Uitspraak
1.Procesverloop in cassatie
2.Beoordeling van het eerste cassatiemiddel
3.Beoordeling van het tweede cassatiemiddel
4.Beslissing
28 mei 2024.
Hoge Raad
In deze zaak heeft de Hoge Raad op 28 mei 2024 uitspraak gedaan in een cassatieprocedure tegen een arrest van het gerechtshof 's-Hertogenbosch van 8 maart 2022. De verdachte, geboren in 1987, had 16 smartphones gekocht van een particulier, zonder factuur of kwitantie, terwijl deze telefoons afkomstig waren van een gewapende overval. De verdachte was van plan om een telefoonwinkel te starten en had de telefoons met de intentie om ze door te verkopen. De Hoge Raad beoordeelde of de verdachte in zijn onderzoeksplicht had tekortgeschoten, gezien het feit dat mobiele telefoons vaak voorwerp zijn van misdrijven. De Hoge Raad concludeerde dat de verdachte met aanmerkelijke onvoorzichtigheid had gehandeld, wat leidde tot de verwerping van het cassatieberoep.

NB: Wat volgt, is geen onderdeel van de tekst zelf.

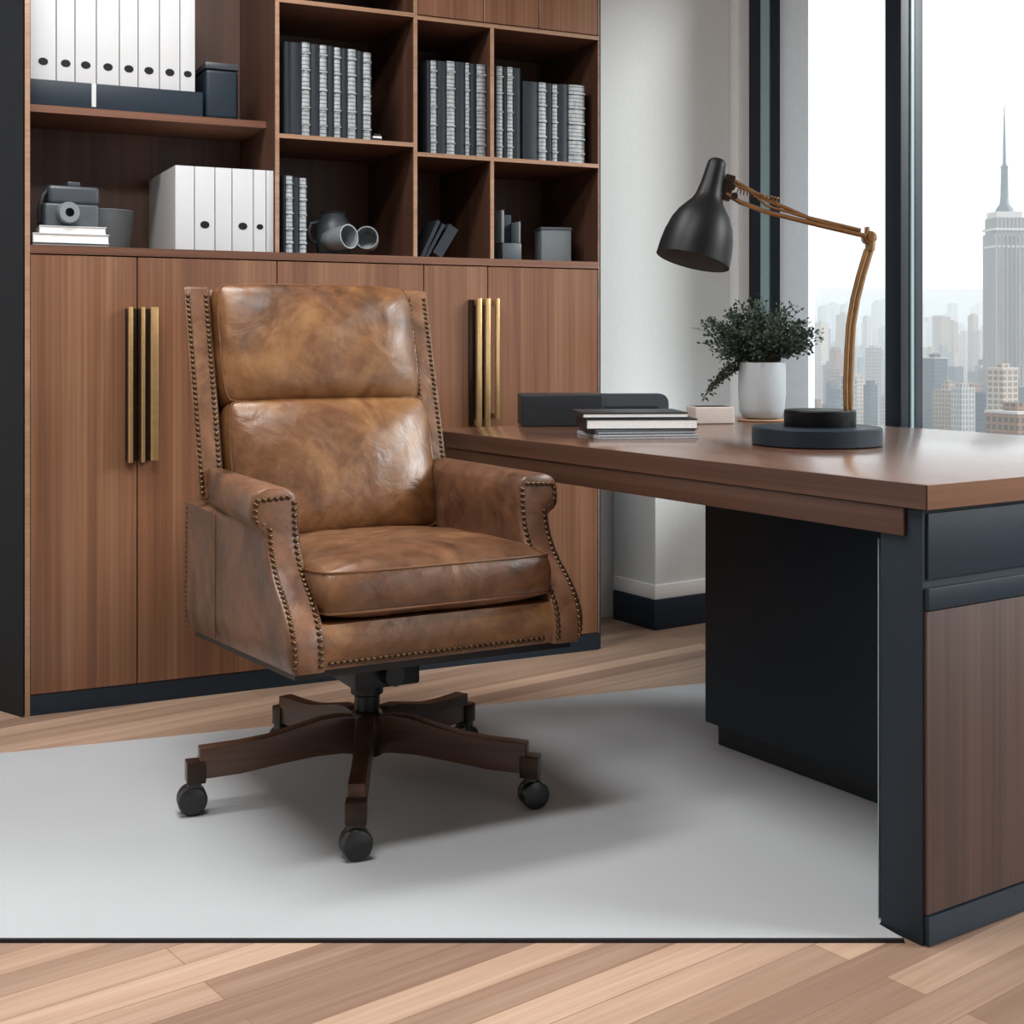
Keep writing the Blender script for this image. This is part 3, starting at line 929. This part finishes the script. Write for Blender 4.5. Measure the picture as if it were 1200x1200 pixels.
slab('magazine', 'grey magazine at the bottom of the pile at front left of the desk', 'magazine', Vector((q.x + .05, q.y - .03, zz)), 122 * k_, .20, .009, rz0 + .14, 'greypaper', 'greypaper', group='papers piled on the desk'); zz += .0095
slab('magazine', 'second grey magazine of the pile, just under the black notebook', 'magazine', Vector((q.x + .045, q.y - .018, zz)), 118 * k_, .20, .011, rz0 + .09, 'charcoal', 'greypaper', group='papers piled on the desk'); zz += .0115
slab('notebook', 'black notebook with white page edges on the grey magazines', 'notebook', Vector((q.x + .035, q.y - .01, zz)), 132 * k_, .19, .026, rz0, 'black_cover', 'paper', group='papers piled on the desk'); zz += .0265
slab('notebook', 'thin black notebook with white page edges topmost on the desk pile', 'notebook', Vector((q.x + .02, q.y - .0, zz)), 126 * k_, .18, .014, rz0 + .02, 'black_cover', 'paper', group='papers piled on the desk')

# ------------------------------------------------------------------ office chair
CA = math.radians(28)
CC = (-.32, 2.93, RT + .0005)
ch = thing('office_chair', 'high-backed brown leather executive swivel chair with nailhead trim on five-star base', 'chair', CC, CA)
def V(u, v, z): return Vector((u, -v, z - RT))
def nails(pts, nrms, name, par, sp=.0122, r=.0056):
    mb = MB()
    acc = 0.0
    last = None
    for i in range(len(pts) - 1):
        a, b = Vector(pts[i]), Vector(pts[i + 1])
        L = (b - a).length
        t = (sp - acc) if last is not None else 0
        while t <= L:
            f = t / L if L else 0
            nn = Vector(nrms[i]).lerp(Vector(nrms[i + 1]), f)
            mb.dome(a.lerp(b, f), nn, r)
            last = 1
            t += sp
        acc = L - (t - sp)
    return plabel(mb.build(name, M['nail'], par, 60), 'row of antique brass nailheads')

def interp(tab, x):
    if x <= tab[0][0]: return tab[0][1]
    for (a, p), (b, q) in zip(tab, tab[1:]):
        if x <= b:
            t = (x - a) / (b - a)
            t = t * t * (3 - 2 * t) if False else t
            return p + (q - p) * t
    return tab[-1][1]
def smooth_tab(tab, x):
    # Catmull-Rom through a table
    n = len(tab)
    if x <= tab[0][0]: return tab[0][1]
    if x >= tab[-1][0]: return tab[-1][1]
    for i in range(n - 1):
        if x <= tab[i + 1][0]:
            x0, y0 = tab[i]; x1, y1 = tab[i + 1]
            h_ = x1 - x0
            m0 = (y1 - tab[i - 1][1]) / (x1 - tab[i - 1][0]) if i > 0 else (y1 - y0) / h_
            m1 = (tab[i + 2][1] - y0) / (tab[i + 2][0] - x0) if i + 2 < n else (y1 - y0) / h_
            t = (x - x0) / h_
            return (2 * t ** 3 - 3 * t * t + 1) * y0 + (t ** 3 - 2 * t * t + t) * h_ * m0 + (-2 * t ** 3 + 3 * t * t) * y1 + (t ** 3 - t * t) * h_ * m1
VF = [(.36, .400), (.41, .406), (.455, .398), (.50, .364), (.55, .302), (.60, .268), (.65, .256), (.72, .252)]   # front swoop of the arm
ZB_F, ZB_R = .386, .330           # underside height front / rear
def v_front(z): return smooth_tab(VF, z)
def v_back(z): return interp([(.30, -.355), (.42, -.350), (.72, -.335)], z)
AIN, AOUT, APAD = .242, .316, .342
def arm_rows():
    rows = []
    for k in range(22):
        z = ZB_F + (.628 - ZB_F) * k / 21
        rows.append((z, AIN, AOUT - .012 * max(0, 1 - k / 4.0) ** 2))
    rows += [(.634, AIN, AOUT + .006), (.640, AIN, APAD - .010), (.650, AIN + .0, APAD - .002), (.665, AIN, APAD), (.685, AIN + .002, APAD - .001), (.700, AIN + .007, APAD - .006), (.709, AIN + .016, APAD - .015), (.714, AIN + .028, APAD - .028)]
    return rows
ROWS = arm_rows()
def arm(sg):
    b = bmesh.new()
    sts = [0, .01, .05, .15, .3, .45, .6, .75, .88]
    grid = []
    def ring(fn):
        r = []
        for (z, ui, uo) in ROWS:
            r.append((fn(z, ui, uo, 0), fn(z, ui, uo, 1)))
        return r
    zb = lambda z, s: z + (ZB_R - ZB_F) * (1 - s) * max(0, 1 - (z - ZB_F) / .20)
    stations = []
    for s in sts:
        ins = .008 if s == 0 else 0
        stations.append(lambda z, ui, uo, k, s=s, ins=ins: (ui + ins if k == 0 else (uo if z < .632 else AOUT - .030 + (uo - AOUT + .030) * min(1, .0 + s * 1.1)) - ins, v_back(z) + (v_front(z) - .022 - v_back(z)) * s, zb(z, s)))
    for dv, ins in ((.012, 0), (.005, .0015), (.0015, .005), (0, .010)):
        stations.append(lambda z, ui, uo, k, dv=dv, ins=ins: (ui + ins if k == 0 else uo - ins, v_front(z) - dv, z))
    for st in stations:
        row = []
        for (z, ui, uo) in ROWS:
            row.append([b.verts.new(V(sg * st(z, ui, uo, k)[0], st(z, ui, uo, k)[1], st(z, ui, uo, k)[2])) for k in (0, 1)])
        grid.append(row)
    nS, nR = len(grid), len(ROWS)
    for i in range(nS - 1):
        for j in range(nR - 1):
            for k in (0, 1):
                b.faces.new([grid[i][j][k], grid[i + 1][j][k], grid[i + 1][j + 1][k], grid[i][j + 1][k]])
        b.faces.new([grid[i][-1][0], grid[i + 1][-1][0], grid[i + 1][-1][1], grid[i][-1][1]])
        b.faces.new([grid[i][0][0], grid[i + 1][0][0], grid[i + 1][0][1], grid[i][0][1]])
    for i in (0, nS - 1):
        for j in range(nR - 1):
            b.faces.new([grid[i][j][0], grid[i][j + 1][0], grid[i][j + 1][1], grid[i][j][1]])
    bmesh.ops.recalc_face_normals(b, faces=b.faces)
    mb = MB(); mb.bm.free(); mb.bm = b
    o = mb.build('armrest', M['leather_arm'], ch, 50)
    # nailhead rows on the front face
    def row_pts(z0, z1, fu, n=60):
        P, N = [], []
        for k in range(n + 1):
            z = z0 + (z1 - z0) * k / n
            dz = .004
            sl = (v_front(z + dz) - v_front(z - dz)) / (2 * dz)
            nv = Vector((0, -1, -sl)).normalized()
            P.append(V(sg * fu(z), v_front(z) + .0005, z)); N.append(nv)
        return P, N
    fin = lambda z: AIN + .011
    fout = lambda z: AOUT - .012
    P, N = row_pts(ZB_F + .012, .695, fin); nails(P, N, 'nailhead_trim', o)
    P, N = row_pts(ZB_F + .012, .640, fout); nails(P, N, 'nailhead_trim', o)
    fN = Vector((0, -1, 0))
    zt = .696
    vt = v_front(zt) + .0005
    path = [V(sg * (AIN + .023), vt, zt), V(sg * (APAD - .012), vt, zt - .004), V(sg * (APAD - .010), vt, .652), V(sg * (AOUT), vt, .646)]
    nails(path, [fN] * 4, 'nailhead_trim', o)
    # outside seam and rear nail row
    sN = Vector((sg, 0, 0))
    vs = -.085
    pts = [V(sg * (AOUT + .0005), vs + .004 * k / 10, .36 + (.625 - .36) * k / 10) for k in range(11)]
    plabel(MB().tube(pts, .0018, 6).build('seam', M['piping'], o, 60), 'stitched seam')
    pts = [V(sg * (AOUT + .0005), v_back(.34 + .29 * k / 10) + .016, .34 + .285 * k / 10) for k in range(11)]
    nails(pts, [sN] * 11, 'nailhead_trim', o, .0115, .0042)
    return o
arm(-1); arm(1)

# seat base with front rail
b = bmesh.new()
nu, nz = 24, 8
grid = []
for i in range(nu + 1):
    u = -AIN - .004 + (2 * AIN + .008) * i / nu
    row = []
    for j in range(nz + 1):
        t = j / nz
        z = ZB_F + .001 + (.468 - ZB_F) * t
        v = .392 + .010 * math.sin(PI * t) - .004 * t
        row.append(b.verts.new(V(u, v, z)))
    # top back / bottom back
    row.append(b.verts.new(V(u, -.33, .45)))
    row.append(b.verts.new(V(u, -.33, ZB_R + .004)))
    grid.append(row)
nr = len(grid[0])
for i in range(nu):
    for j in range(nr):
        b.faces.new([grid[i][j], grid[i + 1][j], grid[i + 1][(j + 1) % nr], grid[i][(j + 1) % nr]])
b.faces.new(grid[0]); b.faces.new(grid[-1])
bmesh.ops.recalc_face_normals(b, faces=b.faces)
mb = MB(); mb.bm.free(); mb.bm = b
rail = mb.build('seat_rail', M['leather'], ch, 50)
nails([V(-AIN + .012, .397, ZB_F + .012), V(AIN - .012, .397, ZB_F + .012)], [(0, -1, 0)] * 2, 'nailhead_trim', rail)
# underframe and mechanism
b = bmesh.new()
uf = [(-.295, .382), (.295, .382), (.295, -.335), (-.295, -.335)]
vv = []
for dz in (-.015, .002):
    vv.append([b.verts.new(V(u, v, (ZB_F if v > 0 else ZB_R) + dz)) for u, v in uf])
b.faces.new(vv[0]); b.faces.new(vv[1])
for i in range(4):
    j = (i + 1) % 4
    b.faces.new([vv[0][i], vv[0][j], vv[1][j], vv[1][i]])
bmesh.ops.recalc_face_normals(b, faces=b.faces)
mb = MB(); mb.bm.free(); mb.bm = b
mb.build('under_frame', M['black_metal'], ch, 0)
mb = MB().box(-.075, .075, -.12, .12, .262 - RT, .327 - RT, .008, 2)
mb.tube([V(.06, .05, .3), V(.19, .06, .302), V(.215, .06, .298)], .006, 8)
mb.tube([V(-.0, .10, .29), V(-.0, .16, .296)], .022, 16)
mb.build('tilt_mechanism', M['black_metal'], ch, 40)
MB().lathe([(0, .165), (.026, .165), (.028, .17), (.028, .215), (.036, .22), (.036, .262), (.030, .268), (.030, .30), (0, .30)], 32).build('gas_column', M['black_metal'], ch, 40)

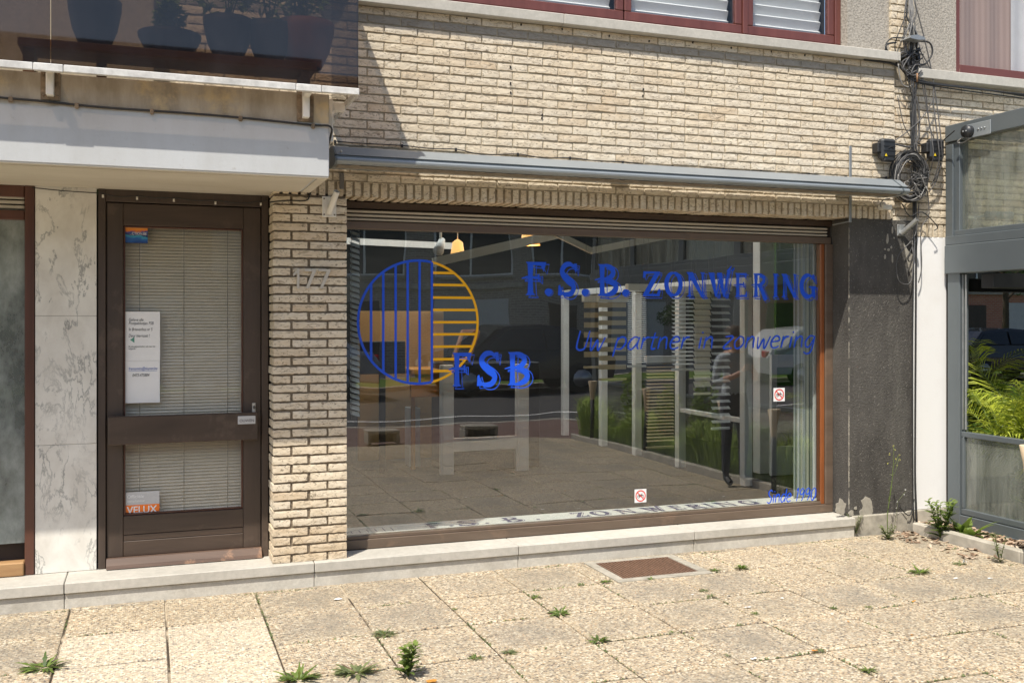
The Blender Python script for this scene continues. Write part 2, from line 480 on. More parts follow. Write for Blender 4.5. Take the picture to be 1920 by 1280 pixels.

Daarnaast werd er een tweede cassatiemiddel beoordeeld, waarin werd geklaagd over de overschrijding van de redelijke termijn in de cassatiefase, zoals bedoeld in artikel 6 lid 1 van het Europees Verdrag tot bescherming van de rechten van de mens. De Hoge Raad oordeelde dat deze termijn inderdaad was overschreden, maar besloot dat er geen verdere rechtsgevolgen aan verbonden hoefden te worden. De Hoge Raad verwerpt uiteindelijk het beroep, maar erkent de overschrijding van de redelijke termijn.